Returner
dir. Yamazaki
Opens Fri Dec 5
Clinton Street
Returner is a Japanese action film that literally has it all. There’s aliens, car chases, explosions, an unlikely crime fighting partnership, special effects, and combat choreography. Much like the Terminator series, it concerns a young protagonist, Milly, sent from the future to prevent an intergalactic war, wherein the remainder of the human race is is holed up underground in Tibet. During Milly’s time in present-day Japan, she teams up with the handsome gunslinger Miyamoto by taping a futuristic paper bomb to his neck, forcing him to help her, lest his head explode.
They go up against a criminal ringleader who kidnaps children to sell their organs, shoots people like he’s swatting flies, and is sometimes escorted by a full-on
SWAT team. It’s a charming fairy tale villain, impossibly power hungry and cowardly. He even wears suits and saddle shoes. The clearly mapped, good-versus-evil dichotomy reinforces the comic book feel to the film, as does the gadgetry and hokey interspacial conflict.

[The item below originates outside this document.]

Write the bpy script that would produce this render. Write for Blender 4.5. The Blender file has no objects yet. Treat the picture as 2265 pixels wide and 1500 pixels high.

In many ways, Returner is a collection of references, down to the amusing interpretation of the American characters, one of whom utters the classic, whispery, “They’re here.” The American viewer will recognize moments straight out of Independence Day, Matrix moves, a nice shot of E.T. , and a central, odd-couple relationship somewhere between Bonnie & Clyde and Turner & Hootch. Spike that with balletic martial arts moments, cartoonish evildoers, and sharp cinematography, and there you have Returner. Boggled all together, the onslaught of clichรฉs works, forming a satisfying, fantastical adventure of heroism, athleticism, and sentimentality. It’s pure in its entertaining qualities, and, unabashedly improbable, expects its viewer to be able to suspend their disbelief and enjoy the action.
This is lightweight entertainment, with all the non-threatening suspense and “danger” one could hope for in a cream puff. But it’s well done and intentioned, and it makes an irresistible puree of all the hooks and ploys that appeal to the genre. Like the celluloid version of an Epcot Center ride, but without tan lines and belly shirts.